Growing up in Bergen county NJ, there was a general rule about how you adjusted the temperatures in summer and winter from those heard on the radio. TV weather was still in the chalk board stage then. You had two reported temperatures, Central Park and the Battery. From the Battery readings, you got northern NJ temps by adjusting up by 5 degrees F in summer and down 5 degrees in winter due to the ocean effect. Central Park, you adjusted up 5 degrees in summer and a bit less in winter. The dumb place was not even a uniform heat island. Of course, this was in the 1950s before we had CO2 in the air, so things might be different these days.

May 20, 2013 5:18 pm

Cheap and abundant energy will save lives and allow us to live in comfort. The biggest reason people will die from excessive heat or cold is because they cant afford their energy bill.

Jimbo
May 20, 2013 6:42 pm

May, might, could……….yawwwwn. Bed time.

May 20, 2013 8:52 pm

“Only one problem, an NIH study shows that thanks to air conditioning and other factors, including better education programs about heat waves, heat related deaths are actually going down in the USA.”
Yes, around 40 cities in the US use a heat warning system that relies on an air mass classification system to provide heat wave warnings. However, there are still heat wave related deaths and if temperatures go up you can project some pretty dramatic increases in heat waves even for modest increases in temperature.

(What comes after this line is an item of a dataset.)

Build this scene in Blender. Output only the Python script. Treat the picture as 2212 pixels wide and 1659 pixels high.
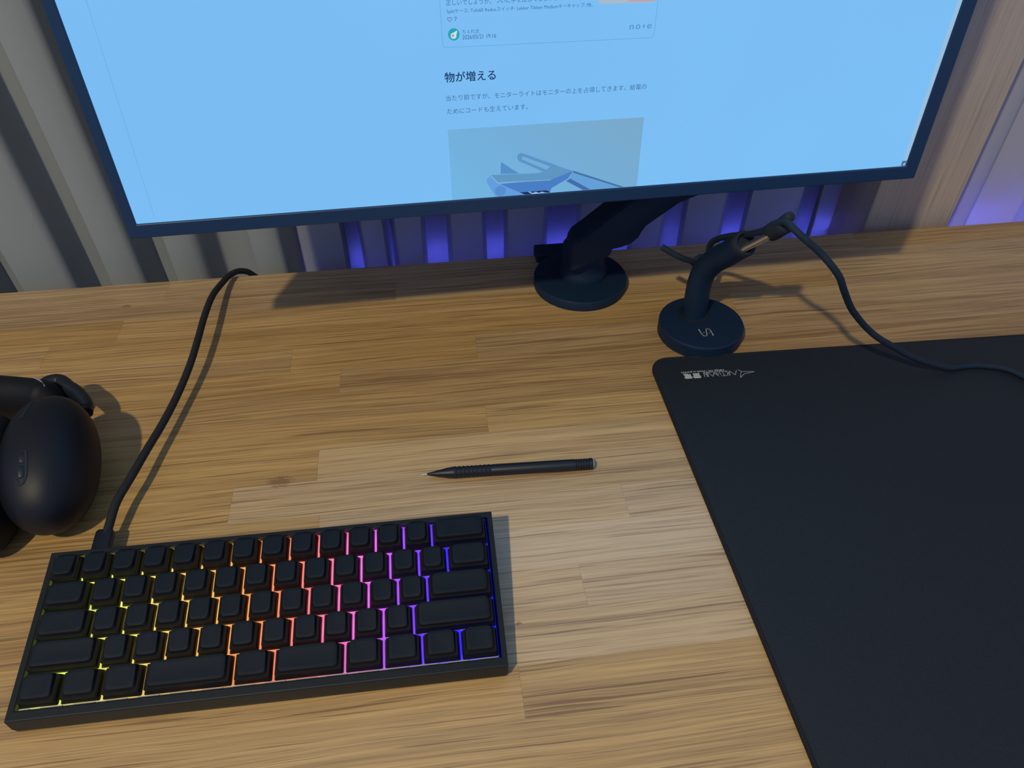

Hmm in due course I may have something to post using a pretty good regional GCM to drive the heat wave warning system.

Espen
May 20, 2013 10:54 pm

Mosher: “pretty good regional GCM” – that sounds like an oxymoron to me.

James Bull
May 20, 2013 11:25 pm

Maybe the paper should have started.”Once upon a time”
The only way there would be a problem is if the power goes out and with your EPA and our “green” gov in the UK trying to shut down coal fired generators they may get the results they talk of.
James Bull

Chris R.
May 21, 2013 2:44 pm

To Stevn Mosher:
I thought that GCMs still “lacked skill” at less than continental scale?

Brian H
May 27, 2013 3:09 pm

Now they’re predicting hockey stick graphs? Good luck with that. Not.